Questionable honour

Questionable honour

The recent sacking of the Inspector General of
Police, Ogbonnaya Onovo, again brings to the fore the debate about the
real value of Nigeria’s National Honours.

Mr. Onovo was given the honour in July, only to be
unceremoniously sacked six weeks later. At the time he was given the
award, a correspondent from this paper asked him if he thought he
deserved the honour given the appalling security situation in the
country.

An angry Mr. Onovo replied: “Answer [the question]
for yourself. You are a member of the public. If I don’t deserve it, say
so. I can’t answer stupid questions, because insecurity is all over the
world. There is no society where there is no crime. You can’t tell me
of any society, if you know one, tell me. So, I think it is not a proper
question and I will not answer it. “You have come to provoke. You
haven’t come to ask questions as journalists who want to know and who
want to disseminate information. Your question has spoilt my happy
mood.” When one however considers that the list of honorees included
Patricia Etteh, former Speaker of the House of Representatives, who was
forced to resign following allegations of financial mismanagement, it
becomes clear why Mr. Onovo harboured no reservations regarding his
receipt of the award.

When Mr. Onovo snapped at our reporter for
“spoiling” his mood, little did he know that an even more potent
mood-spoiler was in the horizon. After an unremarkable stint as
Inspector-General, marked by Boko Haram and the overrunning of South
eastern Nigeria by kidnappers, Mr. Onovo was removed. He has now gone
into the record books as the shortest serving Inspector General in the
history of the Nigeria Police Force.

The sack notwithstanding, he gets to keep a
renowned national honour, earned at the height of his infamy. (We should
point out that in 2006 he had previously bagged the Officer of the
Order of the Niger award).

In May this year, the international rights group,
Reporters without Borders, named Mr. Onovo one of world’s “40 predators
of the press”. By the time he left office Mr. Onovo had also built a
reputation as a serial disobeyer of court orders. In a profile of Mr.
Onovo by this paper, following the expiration of the tenure of his
predecessor, Mike Okiro, we noted that “[Onovo] was in charge of the
inconclusive investigation of the killing of Funsho Williams, a People’s
Democratic Party Governorship candidate in Lagos State.” President
Jonathan needs to be told that what has just happened with Mr. Onovo
cannot but inflict grave damage on the reputation of the National
Honours, a reputation already battered by the rejection of the awards in
recent years by such distinguished Nigerians as Gani Fawehinmi (Order
of the Federal Republic, 2008) and Chinua Achebe (Commander of the
Federal Republic, 2004).

The tradition of awarding National Honours to
serving political office holders and bureaucrats simply on the strength
of the offices they hold is wrong, and should be stopped forthwith.
National Honours should only be conferred on the basis of integrity,
outstanding career achievement and selfless service to the nation, not
on the basis of political office.

A look at the scandals that have trailed some of
the occupiers of the post of Inspector-General in recent years is enough
to convince any right thinking person that being the country’s number 1
cop is in no way a guarantee of honesty and integrity. National Honours
ought to be earned and never merely given. Mrs. Etteh, like Mr. Onovo,
and many other names on that list, were honoured simply because they
occupied certain positions; they did nothing to earn it.

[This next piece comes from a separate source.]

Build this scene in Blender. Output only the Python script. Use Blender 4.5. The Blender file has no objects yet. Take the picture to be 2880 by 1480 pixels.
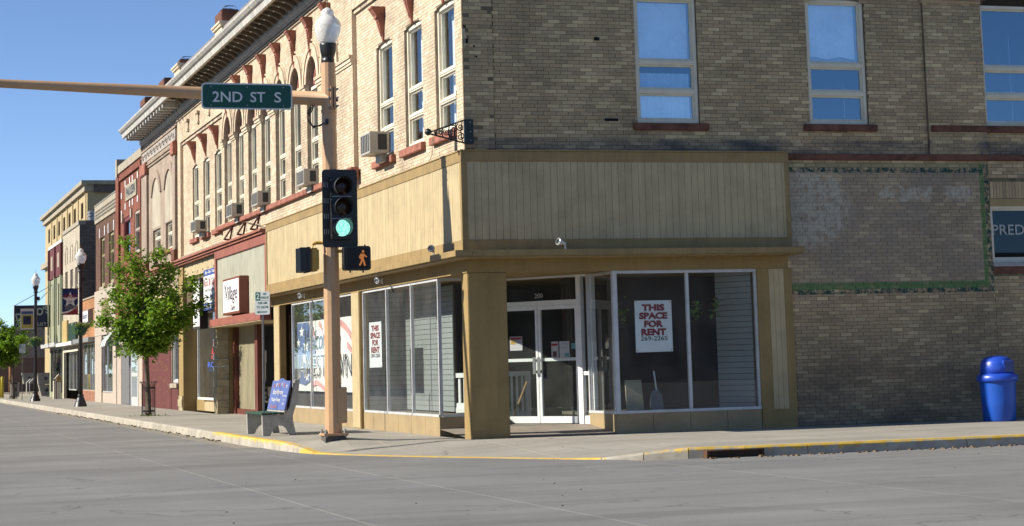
import bpy, bmesh, math, random
import numpy as np
from mathutils import Vector, Matrix
random.seed(7); rng = np.random.default_rng(7)
PI = math.pi; R = math.radians
SC = bpy.context.scene
COL = SC.collection

# ------------------------------------------------------------------ camera
cam_d = bpy.data.cameras.new('camera'); cam = bpy.data.objects.new('camera', cam_d); COL.objects.link(cam)
SC.camera = cam
YAW, PITCH, ROLL = R(17.78038697), R(7.53462849), R(-1.55367597)
fw = Vector((math.sin(YAW)*math.cos(PITCH), math.cos(YAW)*math.cos(PITCH), math.sin(PITCH)))
r0 = Vector((math.cos(YAW), -math.sin(YAW), 0)); u0 = r0.cross(fw)
rt = math.cos(ROLL)*r0 + math.sin(ROLL)*u0; up = -math.sin(ROLL)*r0 + math.cos(ROLL)*u0
m = Matrix((rt, up, -fw)).transposed().to_4x4()
m.translation = Vector((-10.300, -35.020, 1.370))
cam.matrix_world = m
cam_d.sensor_fit = 'HORIZONTAL'; cam_d.sensor_width = 36.0
cam_d.lens = 36.0*5705.08/2880.0
cam_d.shift_x = 0.0; cam_d.shift_y = -(740.0-259.494)/2880.0
cam_d.clip_start = 0.5; cam_d.clip_end = 3000

# ------------------------------------------------------------------ sky, sun, exposure
SUN = Vector((-1.0, 0.121, 0.649)).normalized()          # direction towards the sun
EL = math.asin(SUN.z)
AZ = math.atan2(SUN.x, SUN.y)                            # clockwise from +Y
w = bpy.data.worlds.new('World'); SC.world = w; w.use_nodes = True
nt = w.node_tree; nt.nodes.clear()
o_ = nt.nodes.new('ShaderNodeOutputWorld'); bg = nt.nodes.new('ShaderNodeBackground')
sk = nt.nodes.new('ShaderNodeTexSky'); sk.sky_type = 'NISHITA'; sk.sun_disc = False
sk.sun_elevation = EL; sk.sun_rotation = AZ % (2*PI)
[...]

Based on current tradition, we imagine that the new
Inspector-General of Police has automatically earned himself a place in
next year’s Honours List, regardless of his record. This is a travesty
of the meritocracy that the mechanism guiding the annual awards should
be.

We want the Federal Government to bring utmost
transparency to the nominating, short-listing and screening process. How
truly open is the nominating process? What role does the Presidency –
and specifically the President – play in the short-listing process? In
what situations or circumstances is a person liable to be disqualified?

If no real reform takes place regarding the annual
national awards, a time is coming when they will not be worth the paper
bearing the citations of the recipients. Indeed there are those who will
even argue that time is already here.